Guzmán also speaks to Gabriela Paterito, a Kawésqar woman who recounts a long journey by canoe that she made when she was a girl, and the director prompts her to state that she does not feel Chilean at all. In Guzmán’s film, indigenous mobility by water in the Patagonian archipelago is presented as lost to the past, and impossible in the present (I’ve written elsewhere about how Guzmán consistently relegates indigenous experience to a separate timeframe, or even a separate world).
Other filmmakers have taken a different approach to these issues, however. In Tánana, estar listo para zarpar (Tánana, being ready to set sail, 2016), for instance, we meet Martín González Calderón again, but this time at much greater length. The documentary’s directors Alberto Serrano Fillol and Cristóbal Azócar do not provide an explanatory voiceover. Instead, the camera follows González Calderón as he goes about his daily life, and then seeks to build a boat in which he can recreate a childhood trip around the False Cape Horn, near the southern tip of the continent, that he undertook with his father.
Another documentary from 2016, Alas de mar (Sea Wings) exhibits some similar characteristics. Here, the director Hans Mülchi does provide a voiceover, but it is intermittent and reflective. The film follows the journey by boat of two Kawésqar women, Rosa and Celina, back to the region where they grew up. The voices of Rosa and Celina are much more prominent than that of Mülchi, or indeed that of the European anthropologist who is travelling with them.

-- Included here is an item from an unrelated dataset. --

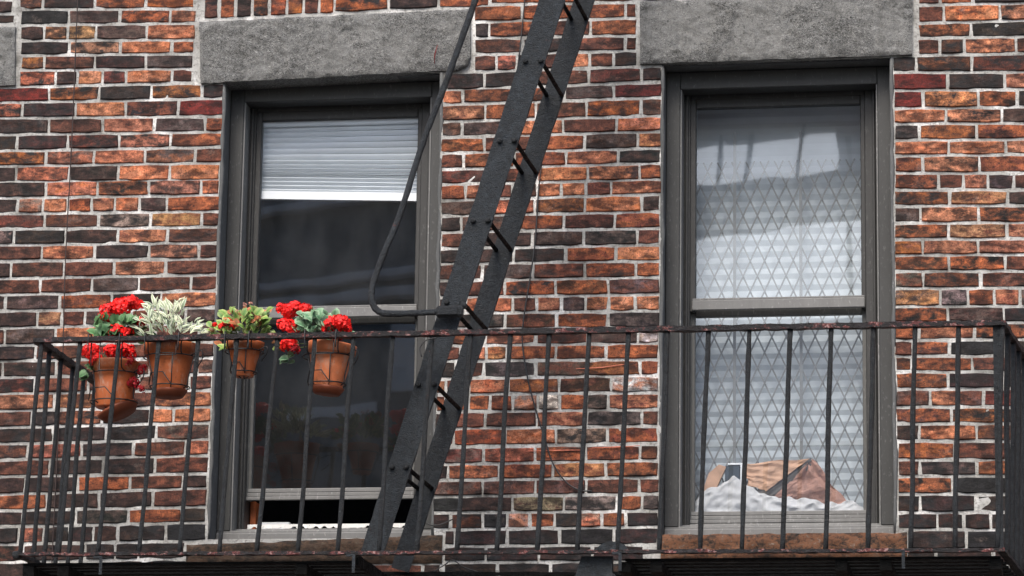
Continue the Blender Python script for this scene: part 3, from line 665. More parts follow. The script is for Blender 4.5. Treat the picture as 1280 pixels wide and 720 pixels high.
# folding gate of crossed flat bars
gt = empty('security_gate', (1.06, .358, 3.66), 'folding steel gate with diamond lattice behind the curtained window', 'security gate')
def strip(m, p, q, wd, y, th=.003):
    p = Vector(p); q = Vector(q); d_ = (q-p).normalized(); nrm = Vector((-d_.y, d_.x))*wd/2
    pts = [p+nrm, q+nrm, q-nrm, p-nrm]
    m.prism([(a.x-1.06, a.y-3.66) for a in pts], y, y+th)
DX, DZ = .0585, .127
zt, zb = 5.20, 3.70
for s in (1, -1):
    k = -30
    while k < 30:
        # bar of slope DZ/DX through x = .70+k*DX at zb
        x0 = .66 + k*DX; x1 = x0 + s*(zt-zb)*DX/DZ/1.0
        xa, za, xb_, zb_ = x0, zb, x1, zt
        def clipx(xa, za, xb2, zb2, lo, hi):
            if xa > xb2: xa, za, xb2, zb2 = xb2, zb2, xa, za
            if xb2 < lo or xa > hi: return None
            sl_ = (zb2-za)/(xb2-xa)
            if xa < lo: za += (lo-xa)*sl_; xa = lo
            if xb2 > hi: zb2 -= (xb2-hi)*sl_; xb2 = hi
            return xa, za, xb2, zb2
        c_ = clipx(xa, za, xb_, zb_, .64, 1.49)
        if c_ and abs(c_[2]-c_[0]) > .02:
            m = MB(); strip(m, c_[:2], c_[2:], .0065, .0 if s > 0 else .006); m.build('lattice_bar', M_GATE, gt)
        k += 1
for x in (.655, .86, 1.13, 1.40, 1.485):
    m = MB(); m.box((x-1.06-.006, -.004, .02), (x-1.06+.006, -.0005, 1.66)); m.build('gate_post', M_GATE, gt)
# white cloth heaped on the inside sill
def heap(name, mat, base, xs, prof, y0, y1, seed, amp=.012, nz=24):
    m = MB(); n = 90; vs = []; fs = []
    for j in range(nz+1):
        t = j/nz
        for i in range(n+1):
            x = lerp(xs[0], xs[1], i/n); u = i/n*(len(prof)-1); k = min(int(u), len(prof)-2); h = lerp(prof[k], prof[k+1], u-k)
            z = base + h*math.sin(t*math.pi/2)
            rd = lambda a_, b_, k_: 1 - 2*abs(noise.noise((a_, seed+k_, b_)))
            y = lerp(y0, y1, t**1.5) - amp*.9*rd(x*9+z*16, z*9-x*8, 0) - amp*.45*rd(x*24-z*34, z*22+x*13, 5)
            z += amp*.6*noise.noise((x*30, seed+9, t*5))*t
            vs.append((x, y, z))
    for j in range(nz):
        for i in range(n): fs.append((j*(n+1)+i, j*(n+1)+i+1, (j+1)*(n+1)+i+1, (j+1)*(n+1)+i))
    m.add(vs, fs, True); return m.build(name, mat)
tag(heap('cloth', M_CLOTH, 3.66, (.705, 1.39), [.12, .17, .185, .225, .19, .15, .138, .133, .13, .125, .105, .115, .12, .08], .290, .315, 3, .020), 'crumpled white cloth heaped on the inside sill', 'cloth')
def sheet(name, mat, q, folds, seed, label, cat, n=26, amp=.010):
    """creased sheet spanning four corner points (x, z, y)"""
    m = MB(); vs = []; fs = []
    for j in range(n+1):
        for i in range(n+1):
            u, v = i/n, j/n
            p = [lerp(lerp(q[0][k], q[1][k], u), lerp(q[3][k], q[2][k], u), v) for k in range(3)]
            d0 = sum(am*abs(((u*ca+v*sa)*fr) % 1 - .5) for (ca, sa, fr, am) in folds)
            d0 += amp*noise.noise((u*4, v*4, seed)) + amp*.5*abs(noise.noise((u*9, v*9, seed+4)))
            e = .012*noise.noise((u*3, v*3, seed+8))
            vs.append((p[0]+e, p[2]+d0, p[1]+e*.7))
    for j in range(n):
        for i in range(n): fs.append((j*(n+1)+i, j*(n+1)+i+1, (j+1)*(n+1)+i+1, (j+1)*(n+1)+i))
    m.add(vs, fs)
    o = m.build(name, mat); so_ = o.modifiers.new('thickness', 'SOLIDIFY'); so_.thickness = .001
    return tag(o, label, cat)
def q_(*pts): return [(x, z, y) for (x, y, z) in pts]
sheet('paper_sheet', M_PAPER, q_((0.9153, 0.315, 3.8495), (0.9891, 0.315, 3.8228), (1.1652, 0.318, 3.9541), (0.8978, 0.33, 3.94)), [(.25, 1, 4.6, .010), (1, .2, 1.3, .012)], 3, 'creased tan paper leaning behind the white cloth in the window', 'paper', amp=.006)
sheet('paper_bag', M_PAPER2, q_((0.9822, 0.32, 3.7622), (1.3294, 0.325, 3.7563), (1.1777, 0.322, 3.9547), (1.1522, 0.32, 3.9319)), [(1, .5, 2.6, .016), (-.3, 1, 2.4, .012)], 11, 'dull pink folded paper bag below and right of the tan paper', 'paper bag', amp=.012)
sheet('shade_strip', mat_plain('shade_strip', (.07, .065, .06), .6, .3, 12, .3), q_((0.9529, 0.325, 3.828), (0.9978, 0.325, 3.779), (1.1707, 0.328, 3.9233), (1.1676, 0.328, 3.9591)), [(1, 0, 1, .006)], 21, 'thin dark strip painted as the shaded gap between the tan paper and the pink bag', 'shade strip', amp=.003)  # dark strip in place of the shaded underside of the tan paper
m = MB()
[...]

It is not only the human voice that counts, though. Both Tánana and Alas de mar contain long sequences in which the only sounds audible are the sounds of travel by sea: the flapping of a sail, the rush of the wind, the crash of waves against the hull, or the roar of a motor. This openness to the sounds of the marine environment allow the spectator to share in the embodied experience of the protagonists in a way that escapes any definitions that might be imposed by spoken or written language.
It is precisely because Alas de mar and Tánana do not offer definitive answers to the question of the relation between indigenous identity and Chilean identity that I find them valuable to think with. The people whose stories are told in these films have been displaced from their childhood homes (as is the case for Rosa and Celina), or are held in place by the state’s unwillingness to allow maritime travel outside of specific, limited purposes (in the case of Martín). And yet we see them strive to retrace past journeys and reclaim certain modes of mobility as an essential part of their heritage.
In fact, indigenous identity itself appears as fluid and mobile in these films. Martín notes that while he understands much of the Yaghan language, he cannot speak it well himself, and in Tánana we see him teaching boatbuilding techniques to family members who are clearly of mixed heritage. In Alas de mar, Rosa and Celina share weaving and construction techniques with their fellow travellers.
At a time when the Constituent Convention in Chile is determining the form of the country’s new constitution, with the participation of many indigenous groups, including the Kawésqar and the Yaghan, these films’ visions of mobile and changing identities present a source of inspiration for a plurivocal or even plurinational political order.
Brian Russell Roberts and Michelle Ann Stephens have suggested that an ‘archipelagic American studies’ can offer a way of ‘decontinentalising’ our understandings of space and identity. A way, in other words, of recognising the cultural and political value of apparently marginal or ‘in-between’ spaces like islands, seas, beaches and inlets, and the people who live in them. Perhaps a decontinental understanding of Latin America might allow a similarly generous approach to its many voices and perspectives.